After a very strong two months, US fixed income credit paused, just managing to eke out a positive gain in January.  The end of the month brought a significant amount of heartening data, all of which may move the debate in the US from soft-landing to no-landing.  There were no surprises from the Federal Open Market Committee (FOMC), which left policy rates unchanged. Chairman Powell pushed back on the possibility of a March cut, but the Committee removed the policy tightening bias from its monthly statement.
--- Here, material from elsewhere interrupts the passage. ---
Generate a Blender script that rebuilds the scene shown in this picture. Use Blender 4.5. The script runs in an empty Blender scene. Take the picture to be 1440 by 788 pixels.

Economic data releases painted a continued picture of strength: consumer confidence hit a 2-year high, the manufacturing PMI significantly beat expectations driven by a large rise in new orders, the JOLT (Job Openings and Labor Turnover Survey) report showed openings unexpectedly rising, and—likely more concerning for the FOMC—there was an uptick in average hourly earnings.

EUROPE

In Europe, credit markets gained in January from excess returns, while the rates market produced negative performance as rates rose for much of the month before turning lower at month-end.  At the January European Central Bank (ECB) meeting, Christine Lagarde confirmed the ongoing data-dependent approach, but did not push back as firmly as expected against suggestions that the central bank would cut rates in the near term. This softer stance caused interest rates to turn lower later in the month, particularly as other prominent ECB members struck a more dovish tone. Market concerns about US regional banks also returned late in the month, helping rates move lower.  Credit spreads tightened throughout the month despite the moves in interest rates, as continued inflows exceeded primary supply, ensuring a positive “technical” across both investment grade (IG) and high yield (HY).   The recent theme of “compression” within the asset class continued, with BBBs outperforming single As and HY outperforming IG. Higher beta segments of the market—including subordinated financials and corporate hybrids—performed well, as investors looked to deploy cash into higher yielding opportunities. Meanwhile, longer duration credit underperformed because of the rates move.

EM

Emerging Market (EM) debt delivered mixed returns in January, with high yield generating positive returns and investment grade delivering modestly negative performance.  China announced more stimulus to counter deflation and to kick-start the economy, and the People’s Bank of China (PBoC) made a large cut to its Reserve Requirement Ratio (RRR) to free up bank reserves for additional lending.  This followed from reports that the authorities were considering additional fiscal stimulus through the issuance of a 1tn yuan special bond and a 2tn yuan package to support the stock market.  Also in Asia, South Korean semiconductor companies reported positive operating performance in Q4 2023 for the first time in more than a year on the back of growth in AI related chips and a general price recovery that gained momentum in the second half of 2023.  In EM, rate-cutting cycles remain underway amid easing inflation and supportive global financial conditions.  While a steady pace of easing is more broadly favored by policy makers, strong progress on the inflation front seems to be prompting some countries to accelerate the cycle.  At the end of the month, we saw Colombia and Hungary’s central banks start easing, with a pick-up in pace expected.  Brazil’s central bank maintained its assumed pace of cuts, while Chile’s central bank accelerated.  Looking ahead, markets continue to price significantly more rate cuts even as continued growth resilience and stickier core disinflation make a case for deeper cuts that much harder.

OUTLOOK

January saw various central banks approach the beginning of rate cutting as inflation data broadly continued to trend lower despite continued strong economic and jobs data in the US.  While we expect some rate volatility to continue, an abatement of the duration headwinds investors faced over the last two years seems imminent and may even provide a tailwind to fixed income returns.  While economic growth is slowing—particularly in Europe—we believe corporate balance sheets are well positioned across global credit.  As we have been saying, corporate credit balance sheets entered this cycle in good fundamental shape with low leverage and high coverage, and with a relatively benign maturity profile.  Default activity has largely remained concentrated in certain sectors (e.g., healthcare, tech) where leverage was high, and in others (e.g., telecom) with secular concerns.  Large sectors in credit, such as energy, continue to perform well.  While maturities do begin to pick up in 2025 in the US—and are more significant in 2024 for Europe—financing markets remain open to good credits.

 

Past performance is not a reliable indicator of current or future performance.